►

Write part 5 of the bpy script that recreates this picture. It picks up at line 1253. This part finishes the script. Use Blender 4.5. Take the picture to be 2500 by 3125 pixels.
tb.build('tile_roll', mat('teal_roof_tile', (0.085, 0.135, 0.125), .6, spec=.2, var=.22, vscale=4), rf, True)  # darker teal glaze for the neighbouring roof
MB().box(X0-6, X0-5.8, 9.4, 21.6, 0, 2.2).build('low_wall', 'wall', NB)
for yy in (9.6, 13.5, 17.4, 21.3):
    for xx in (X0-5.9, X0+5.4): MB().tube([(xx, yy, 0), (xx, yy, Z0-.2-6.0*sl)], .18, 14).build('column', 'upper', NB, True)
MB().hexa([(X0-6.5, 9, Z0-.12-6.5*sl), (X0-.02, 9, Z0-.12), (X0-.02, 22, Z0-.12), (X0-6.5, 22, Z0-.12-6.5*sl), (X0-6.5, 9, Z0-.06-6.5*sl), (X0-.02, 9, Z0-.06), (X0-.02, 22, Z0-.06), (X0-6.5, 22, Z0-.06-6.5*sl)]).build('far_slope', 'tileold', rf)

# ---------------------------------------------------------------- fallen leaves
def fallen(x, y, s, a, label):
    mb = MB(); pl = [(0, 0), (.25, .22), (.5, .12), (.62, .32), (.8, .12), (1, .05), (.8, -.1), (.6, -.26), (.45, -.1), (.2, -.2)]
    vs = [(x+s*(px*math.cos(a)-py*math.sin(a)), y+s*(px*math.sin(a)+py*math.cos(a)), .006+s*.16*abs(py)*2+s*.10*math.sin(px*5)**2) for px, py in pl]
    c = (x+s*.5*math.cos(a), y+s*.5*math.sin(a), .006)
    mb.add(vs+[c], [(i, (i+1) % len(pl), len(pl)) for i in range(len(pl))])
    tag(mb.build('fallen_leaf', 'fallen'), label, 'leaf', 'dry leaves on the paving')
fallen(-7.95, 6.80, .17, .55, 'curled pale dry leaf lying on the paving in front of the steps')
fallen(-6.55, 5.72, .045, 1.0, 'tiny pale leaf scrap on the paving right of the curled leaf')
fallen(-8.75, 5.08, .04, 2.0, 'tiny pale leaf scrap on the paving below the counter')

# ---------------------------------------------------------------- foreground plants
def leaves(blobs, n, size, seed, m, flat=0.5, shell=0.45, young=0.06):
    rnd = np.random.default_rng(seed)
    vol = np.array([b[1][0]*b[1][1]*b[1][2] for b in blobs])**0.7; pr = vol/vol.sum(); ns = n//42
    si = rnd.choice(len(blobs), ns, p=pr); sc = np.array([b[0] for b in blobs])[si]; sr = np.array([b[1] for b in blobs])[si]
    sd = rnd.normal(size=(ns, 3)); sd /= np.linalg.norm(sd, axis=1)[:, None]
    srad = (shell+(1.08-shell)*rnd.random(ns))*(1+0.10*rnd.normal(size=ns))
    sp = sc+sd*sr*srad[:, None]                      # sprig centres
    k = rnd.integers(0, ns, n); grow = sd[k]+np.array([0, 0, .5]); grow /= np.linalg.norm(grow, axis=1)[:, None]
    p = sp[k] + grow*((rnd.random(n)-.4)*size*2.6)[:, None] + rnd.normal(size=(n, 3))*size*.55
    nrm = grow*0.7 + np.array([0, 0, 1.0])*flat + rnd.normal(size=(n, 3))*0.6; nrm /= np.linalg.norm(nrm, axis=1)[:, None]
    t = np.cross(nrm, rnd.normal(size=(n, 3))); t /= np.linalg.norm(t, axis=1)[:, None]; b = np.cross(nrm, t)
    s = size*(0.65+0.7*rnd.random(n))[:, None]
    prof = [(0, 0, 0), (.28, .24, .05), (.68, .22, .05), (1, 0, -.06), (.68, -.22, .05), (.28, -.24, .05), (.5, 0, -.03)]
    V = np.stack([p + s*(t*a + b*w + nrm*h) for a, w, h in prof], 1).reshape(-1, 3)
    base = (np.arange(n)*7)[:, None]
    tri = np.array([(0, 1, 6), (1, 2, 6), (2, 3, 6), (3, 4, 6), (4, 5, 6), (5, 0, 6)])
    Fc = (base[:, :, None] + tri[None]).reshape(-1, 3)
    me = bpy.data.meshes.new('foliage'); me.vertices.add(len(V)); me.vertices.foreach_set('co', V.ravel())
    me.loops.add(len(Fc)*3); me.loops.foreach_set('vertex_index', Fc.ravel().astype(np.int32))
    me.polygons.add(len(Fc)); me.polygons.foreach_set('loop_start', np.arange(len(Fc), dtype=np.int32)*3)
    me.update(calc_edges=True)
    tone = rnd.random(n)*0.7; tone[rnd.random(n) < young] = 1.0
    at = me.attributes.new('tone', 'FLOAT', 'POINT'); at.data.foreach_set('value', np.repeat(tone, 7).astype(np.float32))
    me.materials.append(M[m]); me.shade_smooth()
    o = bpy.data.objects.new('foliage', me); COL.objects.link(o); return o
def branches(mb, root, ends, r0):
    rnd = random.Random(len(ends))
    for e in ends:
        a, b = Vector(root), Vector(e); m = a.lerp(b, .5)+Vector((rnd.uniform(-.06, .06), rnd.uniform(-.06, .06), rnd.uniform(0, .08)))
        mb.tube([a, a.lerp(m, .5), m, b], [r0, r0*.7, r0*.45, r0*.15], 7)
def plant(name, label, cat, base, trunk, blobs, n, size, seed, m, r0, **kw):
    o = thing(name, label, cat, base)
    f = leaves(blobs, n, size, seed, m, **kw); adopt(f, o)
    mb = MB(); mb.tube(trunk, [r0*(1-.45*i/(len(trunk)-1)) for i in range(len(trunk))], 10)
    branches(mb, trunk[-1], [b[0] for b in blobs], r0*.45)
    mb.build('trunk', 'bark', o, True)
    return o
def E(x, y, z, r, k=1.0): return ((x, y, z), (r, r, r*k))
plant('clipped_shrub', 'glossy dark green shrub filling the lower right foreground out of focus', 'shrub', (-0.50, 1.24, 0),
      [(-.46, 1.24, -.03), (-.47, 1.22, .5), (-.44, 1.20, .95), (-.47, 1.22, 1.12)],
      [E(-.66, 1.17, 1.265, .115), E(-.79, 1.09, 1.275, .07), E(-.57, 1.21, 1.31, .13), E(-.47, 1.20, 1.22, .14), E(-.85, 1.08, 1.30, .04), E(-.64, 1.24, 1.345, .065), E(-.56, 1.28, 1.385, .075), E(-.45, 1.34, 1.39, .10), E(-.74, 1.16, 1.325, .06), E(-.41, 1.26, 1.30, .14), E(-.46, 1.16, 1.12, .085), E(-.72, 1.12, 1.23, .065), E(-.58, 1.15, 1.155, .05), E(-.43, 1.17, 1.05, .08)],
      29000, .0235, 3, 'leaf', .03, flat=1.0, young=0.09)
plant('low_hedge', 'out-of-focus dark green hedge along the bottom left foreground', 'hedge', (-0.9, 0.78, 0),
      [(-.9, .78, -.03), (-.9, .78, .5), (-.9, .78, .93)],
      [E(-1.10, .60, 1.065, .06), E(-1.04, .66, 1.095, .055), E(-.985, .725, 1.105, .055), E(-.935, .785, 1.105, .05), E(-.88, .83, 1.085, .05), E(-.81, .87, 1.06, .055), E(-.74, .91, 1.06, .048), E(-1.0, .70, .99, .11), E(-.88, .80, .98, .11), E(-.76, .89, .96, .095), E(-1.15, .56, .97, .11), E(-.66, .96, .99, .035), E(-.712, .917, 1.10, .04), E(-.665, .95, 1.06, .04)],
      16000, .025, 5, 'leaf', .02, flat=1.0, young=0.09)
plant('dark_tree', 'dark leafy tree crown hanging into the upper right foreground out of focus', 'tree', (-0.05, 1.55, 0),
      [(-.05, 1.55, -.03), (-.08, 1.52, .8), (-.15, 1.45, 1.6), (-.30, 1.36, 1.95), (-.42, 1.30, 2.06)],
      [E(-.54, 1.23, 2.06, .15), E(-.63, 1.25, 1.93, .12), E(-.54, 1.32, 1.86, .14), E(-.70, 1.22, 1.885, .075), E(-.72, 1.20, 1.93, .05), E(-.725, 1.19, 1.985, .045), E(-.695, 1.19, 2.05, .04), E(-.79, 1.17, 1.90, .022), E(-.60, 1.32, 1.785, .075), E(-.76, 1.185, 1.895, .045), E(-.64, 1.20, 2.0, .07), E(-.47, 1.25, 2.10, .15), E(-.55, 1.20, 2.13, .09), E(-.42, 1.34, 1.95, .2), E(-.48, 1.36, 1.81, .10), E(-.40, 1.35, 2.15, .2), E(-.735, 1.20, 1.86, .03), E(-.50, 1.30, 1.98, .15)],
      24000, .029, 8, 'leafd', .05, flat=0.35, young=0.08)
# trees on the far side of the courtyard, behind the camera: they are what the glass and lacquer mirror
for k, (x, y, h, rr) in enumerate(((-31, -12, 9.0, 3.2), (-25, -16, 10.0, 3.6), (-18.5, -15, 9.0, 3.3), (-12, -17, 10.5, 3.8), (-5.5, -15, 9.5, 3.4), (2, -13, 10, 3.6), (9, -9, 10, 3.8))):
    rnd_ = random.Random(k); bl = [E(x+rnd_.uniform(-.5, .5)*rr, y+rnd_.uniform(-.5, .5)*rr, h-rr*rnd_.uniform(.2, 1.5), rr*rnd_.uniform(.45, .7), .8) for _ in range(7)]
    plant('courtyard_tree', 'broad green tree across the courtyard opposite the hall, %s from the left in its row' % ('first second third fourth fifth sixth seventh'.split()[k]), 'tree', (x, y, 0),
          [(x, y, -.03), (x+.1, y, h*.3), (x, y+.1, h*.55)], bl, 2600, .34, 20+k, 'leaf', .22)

◄

== EXERCISE PROMPT ==
Print the listing above from its first line through the line with "fallen(-8.75, 5.08, .04, 2.0, 'tiny", and stop there.

== RESPONSE ==
Write part 5 of the bpy script that recreates this picture. It picks up at line 1253. This part finishes the script. Use Blender 4.5. Take the picture to be 2500 by 3125 pixels.
tb.build('tile_roll', mat('teal_roof_tile', (0.085, 0.135, 0.125), .6, spec=.2, var=.22, vscale=4), rf, True)  # darker teal glaze for the neighbouring roof
MB().box(X0-6, X0-5.8, 9.4, 21.6, 0, 2.2).build('low_wall', 'wall', NB)
for yy in (9.6, 13.5, 17.4, 21.3):
    for xx in (X0-5.9, X0+5.4): MB().tube([(xx, yy, 0), (xx, yy, Z0-.2-6.0*sl)], .18, 14).build('column', 'upper', NB, True)
MB().hexa([(X0-6.5, 9, Z0-.12-6.5*sl), (X0-.02, 9, Z0-.12), (X0-.02, 22, Z0-.12), (X0-6.5, 22, Z0-.12-6.5*sl), (X0-6.5, 9, Z0-.06-6.5*sl), (X0-.02, 9, Z0-.06), (X0-.02, 22, Z0-.06), (X0-6.5, 22, Z0-.06-6.5*sl)]).build('far_slope', 'tileold', rf)

# ---------------------------------------------------------------- fallen leaves
def fallen(x, y, s, a, label):
    mb = MB(); pl = [(0, 0), (.25, .22), (.5, .12), (.62, .32), (.8, .12), (1, .05), (.8, -.1), (.6, -.26), (.45, -.1), (.2, -.2)]
    vs = [(x+s*(px*math.cos(a)-py*math.sin(a)), y+s*(px*math.sin(a)+py*math.cos(a)), .006+s*.16*abs(py)*2+s*.10*math.sin(px*5)**2) for px, py in pl]
    c = (x+s*.5*math.cos(a), y+s*.5*math.sin(a), .006)
    mb.add(vs+[c], [(i, (i+1) % len(pl), len(pl)) for i in range(len(pl))])
    tag(mb.build('fallen_leaf', 'fallen'), label, 'leaf', 'dry leaves on the paving')
fallen(-7.95, 6.80, .17, .55, 'curled pale dry leaf lying on the paving in front of the steps')
fallen(-6.55, 5.72, .045, 1.0, 'tiny pale leaf scrap on the paving right of the curled leaf')
fallen(-8.75, 5.08, .04, 2.0, 'tiny pale leaf scrap on the paving below the counter')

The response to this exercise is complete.